Jun 232014
 

Security forces have captured four members of the Al-Qaeda-linked Abu Sayyaf group in the southern Philippines, including one accused of the 2002 kidnapping of Christian missionaries who were later beheaded, police said Monday.

It was the latest in a series of reported arrests of senior Abu Sayyaf men as operations against the group are intensified.

Three of the four were arrested in a coastal village near the port city of Zamboanga on Mindanao island on Sunday night, said city police chief Senior Superintendent Angelito Casimiro.

“We recovered from them documents of a plan to kidnap a local businessman and a son of a shipyard owner,” Casimiro said.

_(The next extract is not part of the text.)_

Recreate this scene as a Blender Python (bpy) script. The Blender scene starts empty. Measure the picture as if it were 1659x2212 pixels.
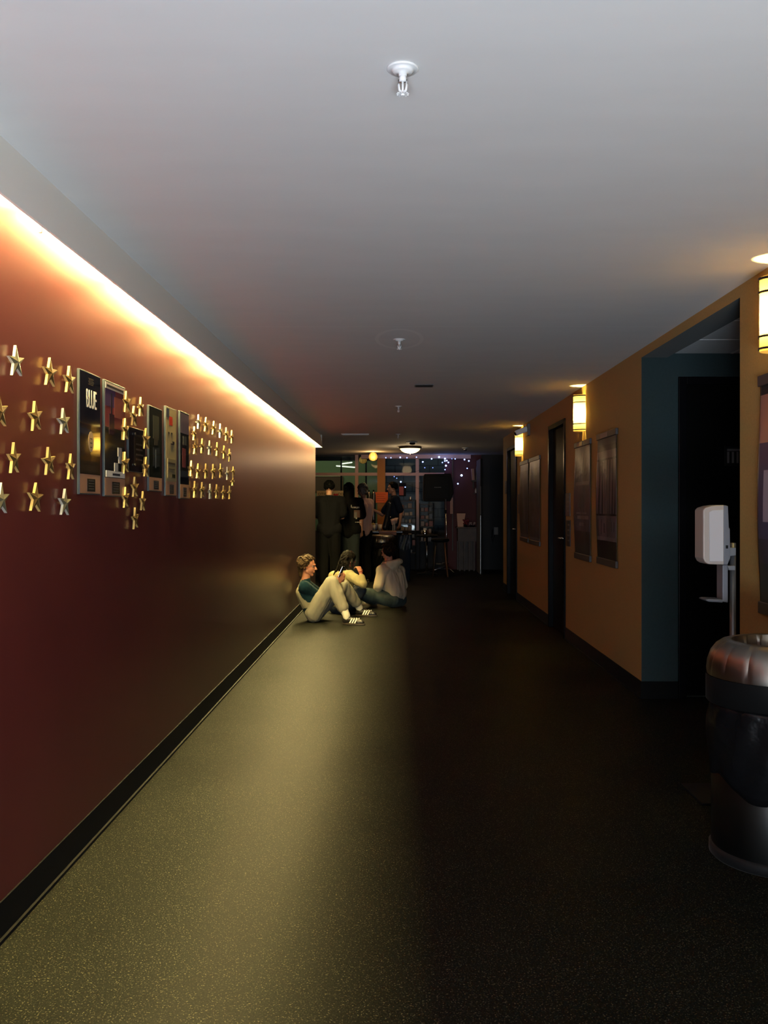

“The plot was thwarted and we have heightened the security alert around the city,” he said.

Earlier on the same day, Casimiro said combined military and police intelligence units arrested Sattar Sabtula, an Abu Sayyaf member involved in the 2002 kidnapping of a group of Jehovah’s Witness missionaries on the nearby island of Jolo, a rebel stronghold.

Two of the missionaries were beheaded while four others were freed after months in captivity following ransom payments, police said.

On June 11 Khair Mundos, listed as one of the “most wanted” terrorists by the US government which put a $500,000 reward on his head, was captured in a Manila suburb.

A week later two of Mundo’s followers, who were linked to various kidnappings for ransom, were captured in Zamboanga.

The Abu Sayyaf is a small gang of Islamic militants blamed for the country’s worst terrorist attacks, including a 2004 ferry bombing that left over 100 dead.

Founded in the 1990s with seed money from Al Qaeda, the group has survived over the past decade by drawing support from poor Muslim communities that have become fertile recruiting ground.

The US military has had about 500 troops rotating through the southern Philippines since 2002 to train Filipino soldiers to combat the insurgents.

Despite repeated government claims that the Abu Sayyaf is a spent force, the group remains capable of mounting deadly attacks and kidnappings for ransom, including raids of dive resorts in neighbouring Malaysia.

Last week seven soldiers and 10 Abu Sayyaf gunmen were killed in one of the bloodiest clashes in recent months on Jolo.

The Abu Sayyaf is believed to be holding several foreign hostages on Jolo, including two European bird watchers and a Japanese man who were separately kidnapped in 2010.

The militants also kidnapped a Chinese woman and a Filipina worker from a Malaysian dive resort in April. Both were later freed, allegedly after ransom payments.